▸ Required task
Set down the data below from its first line to the line holding "NU = NRM.normalized()", inclusive; omit all pictures.
————————
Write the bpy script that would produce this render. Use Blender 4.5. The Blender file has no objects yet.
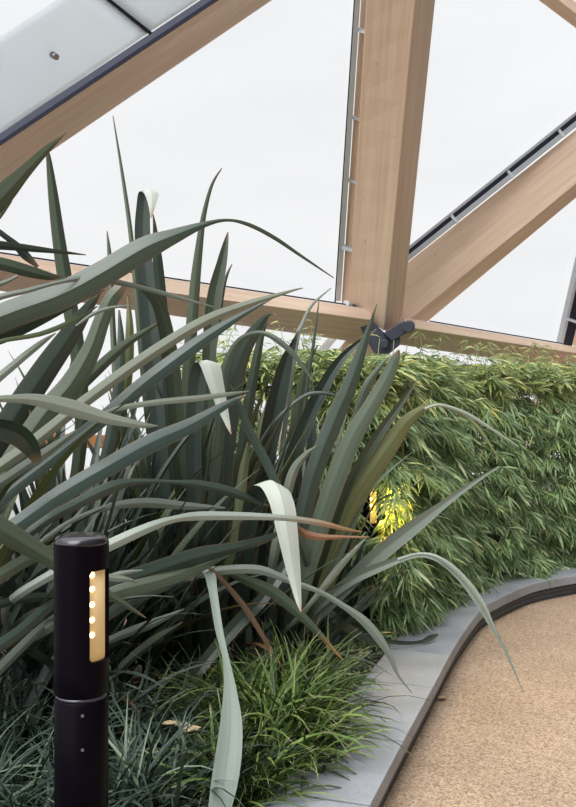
import bpy, bmesh, math, random
from mathutils import Vector, Matrix, noise
from mathutils.geometry import tessellate_polygon
random.seed(7)
R = math.radians
F, CX, CY, EYE = 900.0, 288.0, 403.5, 1.6
col = bpy.context.scene.collection

def P(px, py, d):
    return Vector(((px-CX)/F*d, d, EYE-(py-CY)/F*d))
def G(px, py, z=0.09):
    d = F*(EYE-z)/(py-CY)
    return Vector(((px-CX)/F*d, d, z))
NRM = Vector((-4.37, 4.08, 3.6)); P0 = Vector((.77, 8.0, 2.34))
def RD(px, py):                      # depth at which a sight line meets the sloping roof plane
    r = Vector(((px-CX)/F, 1, -(py-CY)/F)); return NRM.dot(P0)/NRM.dot(r)
NU = NRM.normalized()

# ------------------------------------------------------------------ materials
def mat(name):
    m = bpy.data.materials.new(name); m.use_nodes = True
    nt = m.node_tree; b = nt.nodes['Principled BSDF']
    return m, nt, b
def N(nt, t, **kw):
    n = nt.nodes.new(t)
    for k, v in kw.items():
        if k in n.inputs: n.inputs[k].default_value = v
        else: setattr(n, k, v)
    return n
def ramp(nt, fac, stops):
    r = nt.nodes.new('ShaderNodeValToRGB'); e = r.color_ramp.elements
    while len(e) < len(stops): e.new(.5)
    for i, (p, c) in enumerate(stops): e[i].position = p; e[i].color = (*c, 1)
    nt.links.new(fac, r.inputs[0]); return r.outputs[0]
def simple(name, c, rough=.5, metal=0, spec=.5):
    m, nt, b = mat(name)
    b.inputs['Base Color'].default_value = (*c, 1); b.inputs['Roughness'].default_value = rough
    b.inputs['Metallic'].default_value = metal; b.inputs['Specular IOR Level'].default_value = spec
    return m
def uvmap(nt, scale):
    u = nt.nodes.new('ShaderNodeUVMap'); mp = nt.nodes.new('ShaderNodeMapping')
    mp.inputs['Scale'].default_value = scale
    nt.links.new(u.outputs[0], mp.inputs[0]); return u, mp.outputs[0]
def objmap(nt):
    return nt.nodes.new('ShaderNodeTexCoord').outputs['Object']

def wood(name, a, b_, c_):
    m, nt, b = mat(name); L = nt.links.new
    u, v = uvmap(nt, (1.2, 28, 1))
    n1 = N(nt, 'ShaderNodeTexNoise', Scale=1.0, Detail=5.0, Roughness=.6); L(v, n1.inputs['Vector'])
    u2, v2 = uvmap(nt, (.35, 9, 1))
    n2 = N(nt, 'ShaderNodeTexNoise', Scale=1.0, Detail=2.0); L(v2, n2.inputs['Vector'])
    mx = N(nt, 'ShaderNodeMath', operation='MULTIPLY_ADD'); mx.inputs[1].default_value = .5
    L(n1.outputs['Fac'], mx.inputs[0])
    h = N(nt, 'ShaderNodeMath', operation='MULTIPLY'); h.inputs[1].default_value = .5; L(n2.outputs['Fac'], h.inputs[0])
    L(h.outputs[0], mx.inputs[2])
    colr = ramp(nt, mx.outputs[0], [(.32, a), (.5, b_), (.68, c_)])
    # knots
    u3, v3 = uvmap(nt, (2.6, 9, 1))
    vo = N(nt, 'ShaderNodeTexVoronoi', Scale=1.0); L(v3, vo.inputs['Vector'])
    kn = ramp(nt, vo.outputs['Distance'], [(.025, (.5, .4, .33)), (.06, (1, 1, 1))])
    mm = N(nt, 'ShaderNodeMix', data_type='RGBA', blend_type='MULTIPLY'); mm.inputs[0].default_value = .8
    L(colr, mm.inputs[6]); L(kn, mm.inputs[7]); L(mm.outputs[2], b.inputs['Base Color'])
    b.inputs['Roughness'].default_value = .6; b.inputs['Specular IOR Level'].default_value = .3
    return m
M = {}
M['wood'] = wood('glulam_wood', (.58, .42, .315), (.69, .525, .405), (.77, .61, .485))
M['rail_wood'] = wood('orange_timber', (.50, .22, .08), (.62, .29, .11), (.70, .36, .16))
M['alu'] = simple('brushed_aluminium', (.46, .49, .53), .4, .25)
M['gasket'] = simple('dark_gasket', (.03, .032, .05), .6, 0, .1)
M['steel'] = simple('painted_steel', (.055, .06, .085), .42, .3)
M['white'] = simple('white_paint', (.8, .82, .83), .5)
M['black'] = simple('black_powder_coat', (.0035, .0025, .005), .3, 0, .07)
_b = M['black'].node_tree.nodes['Principled BSDF']; _b.inputs['IOR'].default_value = 1.12; _b.inputs['Specular IOR Level'].default_value = .5
M['gloss'] = simple('glossy_black_cap', (.006, .005, .009), .16, 0, .7)
M['ring'] = simple('dark_metal_ring', (.10, .10, .12), .3, .9)
M['screw'] = simple('screw_steel', (.25, .24, .26), .35, .9)

def emis(name, c, s, base=(.8, .7, .5)):
    m, nt, b = mat(name)
    b.inputs['Base Color'].default_value = (*base, 1)
    b.inputs['Emission Color'].default_value = (*c, 1); b.inputs['Emission Strength'].default_value = s
    return m
M['led'] = emis('led_chip', (1, .66, .26), 5)
M['lens'] = emis('lamp_lens', (1, .62, .22), .28, (.55, .42, .25))

def leafmat(name, front, back, edge=None, rough=.32, vary=1, stripes=.3, spec=.5, trans=.0, islands=None, tip=None):
    m, nt, b = mat(name); L = nt.links.new
    geo = nt.nodes.new('ShaderNodeNewGeometry')
    mix = N(nt, 'ShaderNodeMix', data_type='RGBA'); L(geo.outputs['Backfacing'], mix.inputs[0])
    mix.inputs[6].default_value = (*front, 1); mix.inputs[7].default_value = (*back, 1)
    out = mix.outputs[2]
    if islands is not None:
        # lightness and hue vary from leaf to leaf
        r = ramp(nt, geo.outputs['Random Per Island'], islands)
        mm = N(nt, 'ShaderNodeMix', data_type='RGBA', blend_type='MULTIPLY'); mm.inputs[0].default_value = 1
        L(out, mm.inputs[6]); L(r, mm.inputs[7]); out = mm.outputs[2]
    else:
        oi = nt.nodes.new('ShaderNodeObjectInfo')
        r = ramp(nt, oi.outputs['Random'], [(0, (.62, .72, .74)), (.4, (.95, 1, .96)), (.8, (1.25, 1.2, .95)), (1, (1.5, 1.4, 1.15))])
        mm = N(nt, 'ShaderNodeMix', data_type='RGBA', blend_type='MULTIPLY'); mm.inputs[0].default_value = vary
        L(out, mm.inputs[6]); L(r, mm.inputs[7]); out = mm.outputs[2]
    u, v = uvmap(nt, (.8, 22, 1))
    n1 = N(nt, 'ShaderNodeTexNoise', Scale=1.0, Detail=4.0); L(v, n1.inputs['Vector'])
    s = ramp(nt, n1.outputs['Fac'], [(.3, (1-stripes,)*3), (.7, (1+stripes,)*3)])
    mm = N(nt, 'ShaderNodeMix', data_type='RGBA', blend_type='MULTIPLY'); mm.inputs[0].default_value = 1
    L(out, mm.inputs[6]); L(s, mm.inputs[7]); out = mm.outputs[2]
    sx = nt.nodes.new('ShaderNodeSeparateXYZ'); L(u.outputs[0], sx.inputs[0])
    if edge:
        a = N(nt, 'ShaderNodeMath', operation='SUBTRACT'); L(sx.outputs['Y'], a.inputs[0]); a.inputs[1].default_value = .5
        ab = N(nt, 'ShaderNodeMath', operation='ABSOLUTE'); L(a.outputs[0], ab.inputs[0])
        g = N(nt, 'ShaderNodeMath', operation='GREATER_THAN'); L(ab.outputs[0], g.inputs[0]); g.inputs[1].default_value = .482
        mm = N(nt, 'ShaderNodeMix', data_type='RGBA'); L(g.outputs[0], mm.inputs[0])
        L(out, mm.inputs[6]); mm.inputs[7].default_value = (*edge, 1); out = mm.outputs[2]
    if tip:
        t = ramp(nt, sx.outputs['X'], [(tip[0], (0, 0, 0)), (tip[1], (1, 1, 1))])
        mm = N(nt, 'ShaderNodeMix', data_type='RGBA'); L(t, mm.inputs[0])
        L(out, mm.inputs[6]); mm.inputs[7].default_value = (*tip[2], 1); out = mm.outputs[2]
    L(out, b.inputs['Base Color'])
    b.inputs['Roughness'].default_value = rough; b.inputs['Specular IOR Level'].default_value = spec
    if trans > 0:
        tr = nt.nodes.new('ShaderNodeBsdfTranslucent'); L(out, tr.inputs[0])
        ms = nt.nodes.new('ShaderNodeMixShader'); ms.inputs[0].default_value = trans
        L(b.outputs[0], ms.inputs[1]); L(tr.outputs[0], ms.inputs[2])
        L(ms.outputs[0], nt.nodes['Material Output'].inputs[0])
    return m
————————
▸ Reply to the task
Write the bpy script that would produce this render. Use Blender 4.5. The Blender file has no objects yet.
import bpy, bmesh, math, random
from mathutils import Vector, Matrix, noise
from mathutils.geometry import tessellate_polygon
random.seed(7)
R = math.radians
F, CX, CY, EYE = 900.0, 288.0, 403.5, 1.6
col = bpy.context.scene.collection

def P(px, py, d):
    return Vector(((px-CX)/F*d, d, EYE-(py-CY)/F*d))
def G(px, py, z=0.09):
    d = F*(EYE-z)/(py-CY)
    return Vector(((px-CX)/F*d, d, z))
NRM = Vector((-4.37, 4.08, 3.6)); P0 = Vector((.77, 8.0, 2.34))
def RD(px, py):                      # depth at which a sight line meets the sloping roof plane
    r = Vector(((px-CX)/F, 1, -(py-CY)/F)); return NRM.dot(P0)/NRM.dot(r)
NU = NRM.normalized()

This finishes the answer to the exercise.